Earlier this month, he announced a competition to allow contemporary artists to recreate six of the stained glass windows on the southern side of Notre Dame, in order to “mark this 21st century.”

In similarly commemorative fashion, the name of the French general who had been overseeing the reconstruction of Notre Dame before his death in a mountain accident earlier this year, was engraved in the wood of the spire. Jean-Louis Georgelin “will remain forever” part of Notre Dame, said Macron, who personally took part in the engraving process on December 8, the day that the cathedral’s oak spire regained its place.

The names of others who took part in the reconstruction of Notre Dame have also been made a permanent fixture of the new cathedral. A sealed tube was placed inside the golden rooster mounted atop the spire on December 16, containing a document listing the 2,000 names of those who have been involved in the works.

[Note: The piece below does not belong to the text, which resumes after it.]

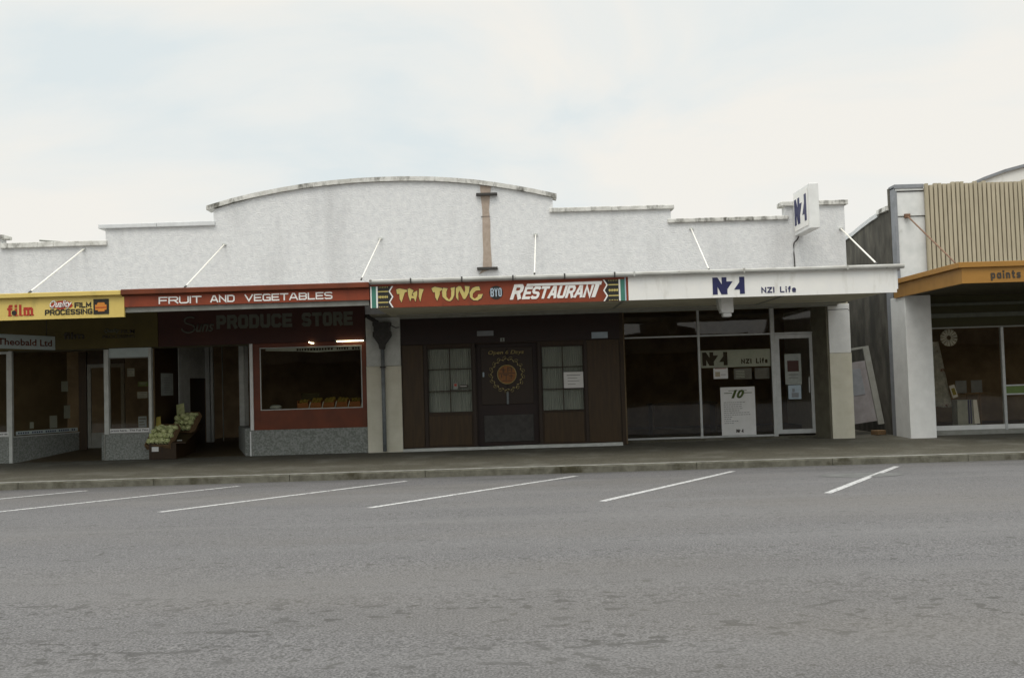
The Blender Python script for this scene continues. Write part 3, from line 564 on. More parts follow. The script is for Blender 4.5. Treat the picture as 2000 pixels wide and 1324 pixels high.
# ---------------------------------------------------------------- signs on the verandah edge
S = thing('film_sign', 'long yellow fascia board reading film and Quality film processing', 'sign', (-9.5, GY, 2.85))
part('board', MB().box(-14, -7.13, GY-0.0, GY+0.055, 2.84, 3.215), 'yellow', S, 0.003)
part('cap', MB().box(-14, -7.17, GY-0.07, GY+0.055, 3.245, 3.33).box(-14, -7.17, GY-0.01, GY+0.055, 3.216, 3.244), 'yellow', S, 0.01)
signwrite(S, 'redink', 'film', -9.285, -8.81, 2.93, 3.125, GY-0.001, 0.042, gap=.5)
sf = MB()
for x in (-9.235, -9.115, -9.03, -8.945, -8.885, -8.83): sf.box(x-0.034, x+0.034, GY-0.009, GY-0.001, 2.918, 2.938)
part('serifs', sf, 'redink', S)
part('emblem', MB().disc(-9.155, 2.975, 0.045, GY-0.016, GY-0.001, 20), 'black', S)
signwrite(S, 'black', 'FILM', -8.045, -7.735, 3.035, 3.135, GY-0.001, 0.023, gap=.25)
signwrite(S, 'black', 'PROCESSING', -8.59, -7.715, 2.915, 3.015, GY-0.001, 0.021, gap=.25)
part('splash', MB().prism([(-8.50, 3.05), (-8.46, 3.13), (-8.34, 3.17), (-8.2, 3.175), (-8.13, 3.15), (-8.075, 3.08), (-8.12, 3.04), (-8.2, 3.045), (-8.26, 3.02), (-8.36, 3.02), (-8.38, 3.045)], GY-0.006, GY-0.001), 'redink', S)
letters(S, 'sign_white', 'Quality', -8.50, -8.09, 3.01, 3.185, GY-0.008, bold=0.018, shear=0.45)
part('badge', MB().box(-7.695, -7.41, GY-0.008, GY-0.001, 2.905, 3.185), 'black', S)
part('badge_motif', MB().prism([(-7.66, 2.98), (-7.61, 2.98), (-7.61, 2.955), (-7.49, 2.955), (-7.49, 2.98), (-7.45, 2.985), (-7.45, 3.08), (-7.48, 3.08), (-7.49, 3.12), (-7.61, 3.12), (-7.63, 3.08), (-7.66, 3.08)], GY-0.014, GY-0.0085), 'orange_ink', S)
part('badge_motif', MB().box(-7.655, -7.455, GY-0.018, GY-0.0145, 3.022, 3.036), 'redink', S)

S = thing('fruit_sign', 'long red fascia board with white wide letters reading fruit and vegetables', 'sign', (-4.9, GY, 3.0))
part('board', MB().box(-7.128, -2.605, GY, GY+0.055, 3.02, 3.215), 'red', S, 0.003)
part('cap', MB().box(-7.168, -2.60, GY-0.07, GY+0.055, 3.245, 3.345).box(-7.168, -2.605, GY-0.01, GY+0.055, 3.216, 3.244), 'red_shop', S, 0.01)
for wd_, a, b in (('FRUIT', -6.49, -5.70), ('AND', -5.54, -5.09), ('VEGETABLES', -4.905, -3.285)):
    signwrite(S, 'sign_white', wd_, a, b, 3.057, 3.19, GY-0.001, 0.024)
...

The new golden rooster, designed by architect Philippe Villeneuve, contains relics saved from the fire that struck the monument on April 15, 2019, and a document with the names of those working on its reconstruction.

The cathedral spire’s previous rooster had been found, damaged among the rubble, the day after the fire. Inside it were the relics (the mortal remains) of Saint Denis and Saint Geneviève, as well as a fragment of Christ’s crown of thorns, all of which remained intact and have now been placed inside the new rooster, according to the Diocese of Paris.

The old rooster — alongside the six stained glass windows set to be replaced — will be housed in a new museum dedicated to Notre Dame, the opening of which was announced recently by Macron. “It will be a museum of art, a museum of history, a museum to describe the permanent construction site of Notre Dame de Paris,” he said.

The cost of rebuilding Notre Dame is expected to be approximately 700 million euros ($767 million). In total, 846 million euros ($928 million) were raised in donations from 340,000 donors in 150 countries, according to Rebuilding Notre Dame de Paris.

Jost has said that any donated money that isn’t spent on the reconstruction will likely be used to “benefit the cathedral” in other ways.